Relying on e-mails and documents collected in another investigation, The Associated Press has pieced together this narrative.

If you're on Chigbrow's good side, you get a break.

Last year, Chigbrow's son, Cordell Chigbrow - who runs the family's accounting firm - requested a client owing $50,000 in back taxes be allowed to take 10 years to repay. Over staff objections, the commission granted the request. Three years earlier, Cordell Chigbrow asked his dad if client penalties in the amount of $931.20 and $644.04 could be waived. The penalties were waived.

And if you're on Chigbrow's bad side - or at least antagonizing one of his friends - you get stomped on. In this case, Benton (Skip) Hofferber - a former political contributor to Chigbrow's unsuccessful 2006 bid for state controller - was fighting his former employer, Boise Food Services. Chigbrow summoned Tax Commission staff to his office and in Hofferber's presence asked for tax data about the company. So much for respecting Boise Food Service's confidentiality. 

Elsewhere, the AP reported Chigbrow ordered a forced collection of Boise Food Service's assets, accepted the company's cashier checks, inappropriately asked the checks not be cashed despite a law to the contrary and then blocked a refund owed to BFS.

As poorly as this reflects on Chigbrow - and the political ally who appointed him, Gov. C.L. (Butch) Otter - it also taints the entire tax commission.

For more than two years, a steadily growing cadre of tax auditors working in the specialized field of resolving disputes with big companies has been insisting that the tax commission cuts sweetheart deals with those firms.

Other than the large number of auditors involved - about a third of the people who have done this work during the past 25 years - and the courage it took for them to go public against their past and, in some cases, current employers, there's not much to go on. Because they are bound to respect the confidentiality of the taxpayers, critics can't provide specifics. The tax commission can't prove whether these tax settlements wound up saving the state money.

Chigbrow's ethical, professional and possibly legal lapses change that equation. 

It may be a leap to say someone who processes pleas for leniency for his son's clients or sides with a friend in another company's tax dispute would look the other way while a big taxpayer evaded his obligation to the state. It may be unfair to taint the entire four-member commission based on the allegations now swirling around its chairman.

But when people are denied a clear view of any situation, they connect what few dots they see.

Presumably, Chigbrow's case will resolve itself - either in the courts or in the court of public opinion.

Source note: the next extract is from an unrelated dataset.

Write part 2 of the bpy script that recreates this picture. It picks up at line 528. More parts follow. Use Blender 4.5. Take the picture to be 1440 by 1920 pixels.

But this scandal is metastasizing into the entire tax commission. What comes next should be obvious - a full, fair and open examination of those tax settlements. Republicans loathe the idea because it's coming from the left. Former Idaho Supreme Court Justice Bob Huntley, state Rep. Shirley Ringo, D-Moscow, and former tax commission auditor Stan Howland want Otter and the Legislature to launch a five-member probe.

The longer Otter and lawmakers wait, the more they'll regret it. - M.T.